The materials for the possible prospectus for each issue are so tentative at this point that the committee does not want them published. However, the general topics for the resolutions that will occupy the next General Assembly are as follows:
- HIV/AIDS:General Assembly tasked the ACSWP with developing “a comprehensive study on HIV and AIDS for the PC(USA), recommending compassionate action and giving prophetic witness regarding issues related to people living with HIV and AIDS in the U.S.A. and around the world . . . .” The study will probably look at causative factors, such as racism and poverty. Issues such as homophobia, sex trafficking, and prophylactics may be addressed, and the U.S. is probably in for some scolding about alleged racism, sexism, and other failings. It appears that personal moral responsibility for homosexual or nonmarital sexual activities may get little attention.
- Public education: Resegregration and private schools (often Christian) seem to be the main kinds of topics for this study. Home schooling and charter schools may also make it into the mix. This would be the first time in over a quarter century that the PC(USA) has addressed the issue. The progressive assumption in the planning seems to be that public education is desirable and private or home schooling runs counter to the common good.
- Gun violence: This “comprehensive study” directed by General Assembly will likely look at such topics as Reformed theology on nonviolence, the costs of gun violence, the ways gun violence fits into our culture in particular, and ways to address the problem. The starting point for this study assumes that this country is uniquely troubled and indeed a cause for violence internationally, and that nonviolence is “a tactical method” for bringing peace domestically and internationally.
- Theology of compensation: The commission given the ACSWP is “to provide theological guidance to church and society with regard particularly to the impact of secular market assumptions on the compensation practices of the PC(USA).” This report —work that the ACSWP suggested the General Assembly to ask it to do—will look into what work is worth financially. It will likely examine the theological implications of paying people according to their worth in the open market or perhaps propose other ways to determine pay. “Secular market trends” concerning compensation appear to be frowned upon, and a focus on equity in pay could lead to a more socialized view of compensation.

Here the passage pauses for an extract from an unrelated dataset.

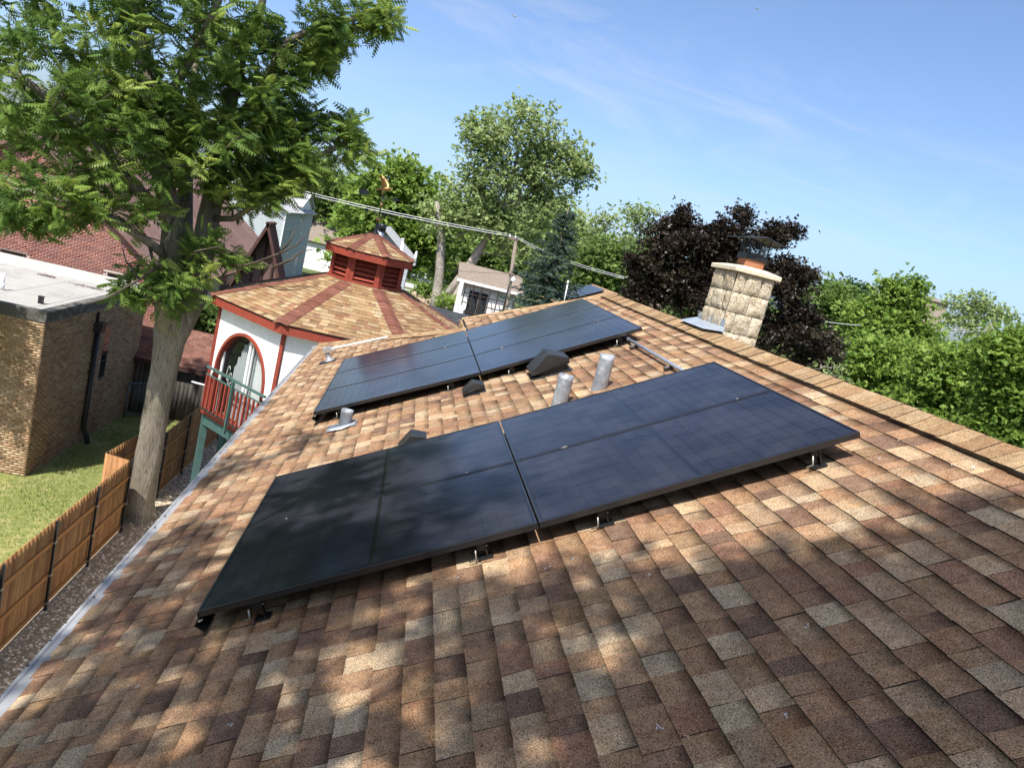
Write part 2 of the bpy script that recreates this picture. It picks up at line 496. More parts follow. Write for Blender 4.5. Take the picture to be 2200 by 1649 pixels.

- Immigrant detention: The General Assembly directed ACSWP to “analyze the social witness policy of the PC(USA) regarding detention in relation to immigration in the United States, giving attention to the experiences of women and children detained and affected.” The original overture wording would have directed the committee to “study and monitor detention,” but General Assembly amended it. However, Julia Thorne, a PC(USA) attorney who deals with immigration issues for the Office of General Assembly, suggested looking at the state of immigration detention centers and the changing legal strategies employed by both defense and prosecution attorneys. ACSWP appears willing to try to go both directions, so the study paper could possibly take a course different than that directed by the General Assembly. In addition, negative presuppositions about immigration enforcement could turn this study toward wholesale condemnation of immigration policies, rather than examining abuses of the policies.
The ACSWP is just getting rolling now with its new people and new tasks. Much is yet to be seen concerning just how it will handle its deliberations and responsibilities. Meeting at Ghost Ranch, in the middle of nowhere, the committee was beginning to decide to go somewhere. Where that “somewhere” ultimately takes the denomination bears close scrutiny.